Extract the whole listing as it stands. Do not include the pictures.

• Provided data:
__________________________________________________

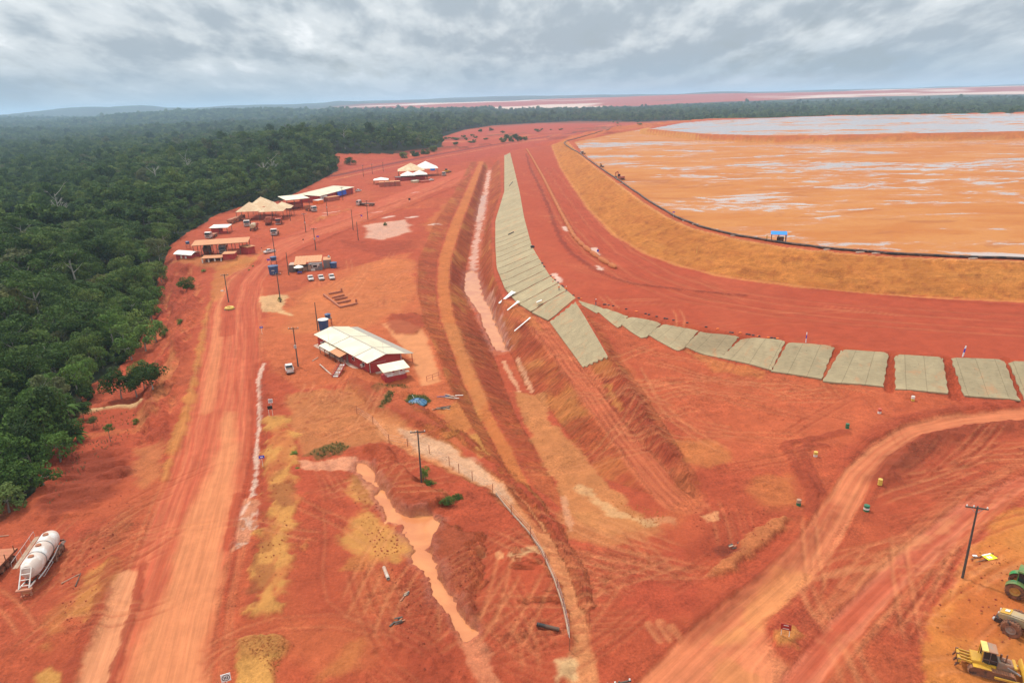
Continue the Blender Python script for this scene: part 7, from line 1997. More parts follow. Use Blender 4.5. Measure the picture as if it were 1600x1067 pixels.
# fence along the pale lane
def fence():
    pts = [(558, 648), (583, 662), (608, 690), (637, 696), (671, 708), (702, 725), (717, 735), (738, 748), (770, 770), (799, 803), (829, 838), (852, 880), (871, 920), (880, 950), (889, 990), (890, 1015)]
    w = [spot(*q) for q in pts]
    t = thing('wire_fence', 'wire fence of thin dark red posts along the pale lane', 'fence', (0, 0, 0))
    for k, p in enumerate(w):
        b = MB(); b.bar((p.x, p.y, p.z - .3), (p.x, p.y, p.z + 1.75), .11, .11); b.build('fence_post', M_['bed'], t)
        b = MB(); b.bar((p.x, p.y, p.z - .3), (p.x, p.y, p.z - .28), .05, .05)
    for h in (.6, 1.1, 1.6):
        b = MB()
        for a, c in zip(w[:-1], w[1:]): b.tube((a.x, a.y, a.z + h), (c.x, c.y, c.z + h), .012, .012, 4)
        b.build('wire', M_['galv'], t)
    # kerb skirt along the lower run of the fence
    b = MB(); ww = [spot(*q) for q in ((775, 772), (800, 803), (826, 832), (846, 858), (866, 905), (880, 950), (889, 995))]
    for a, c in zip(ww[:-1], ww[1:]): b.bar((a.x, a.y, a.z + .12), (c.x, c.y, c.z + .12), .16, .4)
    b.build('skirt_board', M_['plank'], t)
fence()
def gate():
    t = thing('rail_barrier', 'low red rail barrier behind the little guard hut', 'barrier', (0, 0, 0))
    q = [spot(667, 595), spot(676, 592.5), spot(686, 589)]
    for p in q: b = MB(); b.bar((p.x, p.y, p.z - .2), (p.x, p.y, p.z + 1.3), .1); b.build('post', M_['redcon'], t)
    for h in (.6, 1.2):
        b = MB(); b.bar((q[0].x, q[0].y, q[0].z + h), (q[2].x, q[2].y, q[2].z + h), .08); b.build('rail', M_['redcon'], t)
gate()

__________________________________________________

• Correct output:
Continue the Blender Python script for this scene: part 7, from line 1997. More parts follow. Use Blender 4.5. Measure the picture as if it were 1600x1067 pixels.
# fence along the pale lane
def fence():
    pts = [(558, 648), (583, 662), (608, 690), (637, 696), (671, 708), (702, 725), (717, 735), (738, 748), (770, 770), (799, 803), (829, 838), (852, 880), (871, 920), (880, 950), (889, 990), (890, 1015)]
    w = [spot(*q) for q in pts]
    t = thing('wire_fence', 'wire fence of thin dark red posts along the pale lane', 'fence', (0, 0, 0))
    for k, p in enumerate(w):
        b = MB(); b.bar((p.x, p.y, p.z - .3), (p.x, p.y, p.z + 1.75), .11, .11); b.build('fence_post', M_['bed'], t)
        b = MB(); b.bar((p.x, p.y, p.z - .3), (p.x, p.y, p.z - .28), .05, .05)
    for h in (.6, 1.1, 1.6):
        b = MB()
        for a, c in zip(w[:-1], w[1:]): b.tube((a.x, a.y, a.z + h), (c.x, c.y, c.z + h), .012, .012, 4)
        b.build('wire', M_['galv'], t)
    # kerb skirt along the lower run of the fence
    b = MB(); ww = [spot(*q) for q in ((775, 772), (800, 803), (826, 832), (846, 858), (866, 905), (880, 950), (889, 995))]
    for a, c in zip(ww[:-1], ww[1:]): b.bar((a.x, a.y, a.z + .12), (c.x, c.y, c.z + .12), .16, .4)
    b.build('skirt_board', M_['plank'], t)
fence()
def gate():
    t = thing('rail_barrier', 'low red rail barrier behind the little guard hut', 'barrier', (0, 0, 0))
    q = [spot(667, 595), spot(676, 592.5), spot(686, 589)]
    for p in q: b = MB(); b.bar((p.x, p.y, p.z - .2), (p.x, p.y, p.z + 1.3), .1); b.build('post', M_['redcon'], t)
    for h in (.6, 1.2):
        b = MB(); b.bar((q[0].x, q[0].y, q[0].z + h), (q[2].x, q[2].y, q[2].z + h), .08); b.build('rail', M_['redcon'], t)
gate()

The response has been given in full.